Nearly three years later, the teachers are still waiting.
“If you want quality teachers, you have to give them quality pay,” Cristina Manalo, president of the Philippine Public School Teachers Association’s Metro Manila chapter, told the Inquirer. “If we don’t act now, then who is going to act for teachers?”
On Jan. 10, the President suggested without offering specifics that this year he would finally make good on his word.
“I am willing to strike a deal in the presence of [Education] Secretary Leonor Briones for the teachers,” he said in a speech in Bulacan province.
But up to now, according to Manalo, no one has reached out to them to set a meeting.
“Our federations and associations are very much willing to hold a dialogue with your office for a covenant signing for salary increase of teachers,” the groups wrote to the President.
Aside from Manalo, the letter was signed by the presidents of the public school teachers associations of Manila, Malabon, Taguig and Quezon City, and the public school teachers federations of Pateros, Las Piñas, Caloocan and Marikina.
P30,000 entry-level salary
The Alliance of Concerned Teachers (ACT), the government-accredited negotiating body for public school faculty and personnel, has long demanded a P30,000 entry-level salary for teachers from the current P20,179.
ACT has also called for an increase in teachers’ monthly Personnel Economic Relief Allowance from P2,000 to P5,000, annual chalk allowance from P3,500 to P5,000 and clothing allowance from P6,000 to P8,000.
The federations wrote that several teachers in Metro Manila, saddled with debt, had a net take-home pay of only about P5,000 a month.
“With the meager salaries that our teacher-members are receiving and the skimpy increase in their salaries with the present Salary Standardization Law, most of them cannot anymore cope with the rising prices of basic commodities and services,” they wrote.
Mr.
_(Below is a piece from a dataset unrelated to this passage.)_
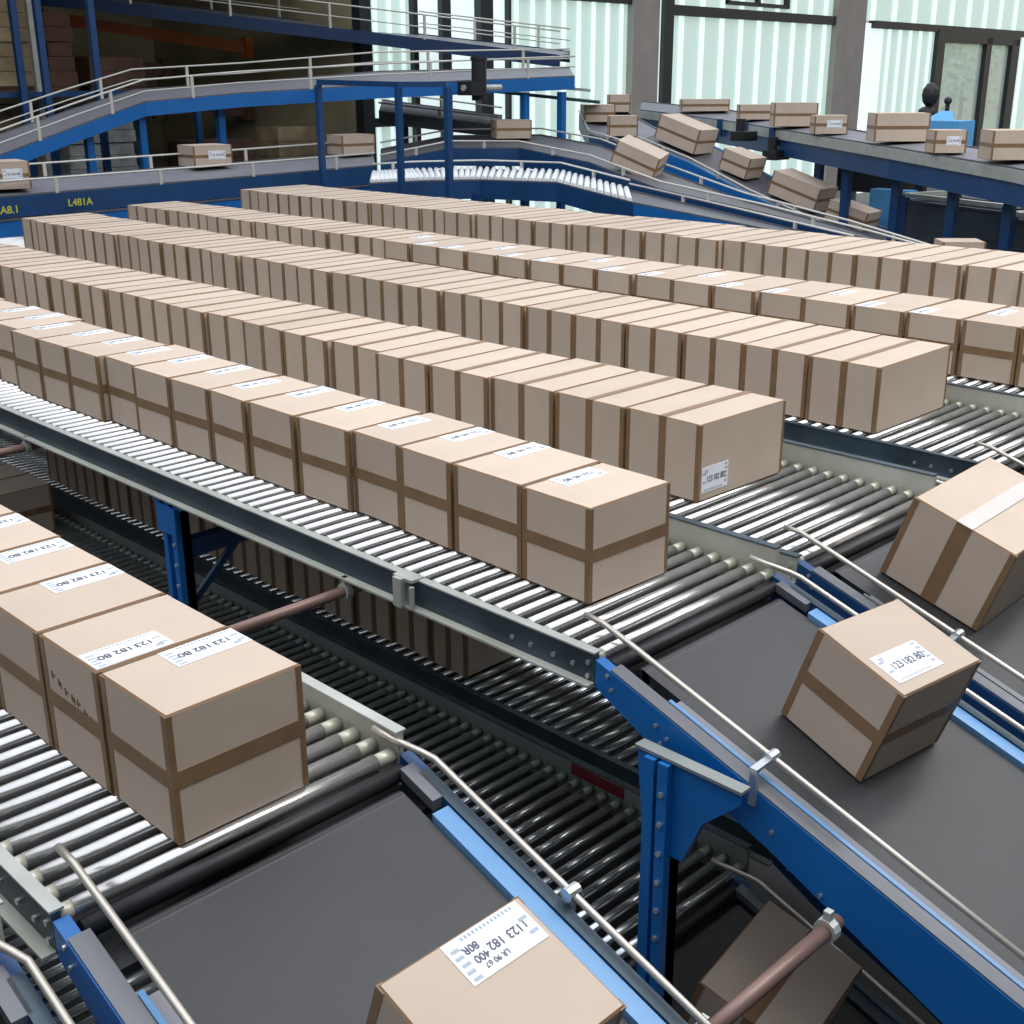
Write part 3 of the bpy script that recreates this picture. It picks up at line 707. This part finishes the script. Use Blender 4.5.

Duterte’s continuing failure to deliver on his campaign promise has pushed teachers to resort to increasingly creative means to call attention back to the issue.
On Tuesday, ACT members staged a protest, eating rice from plates partnered with cutout photos of ham, milkfish and other main courses “to illustrate their incapacity to afford basic needs due to lacking salaries.”
“Our breakfast is as empty as the President’s promise,” said ACT chair Joselyn Martinez.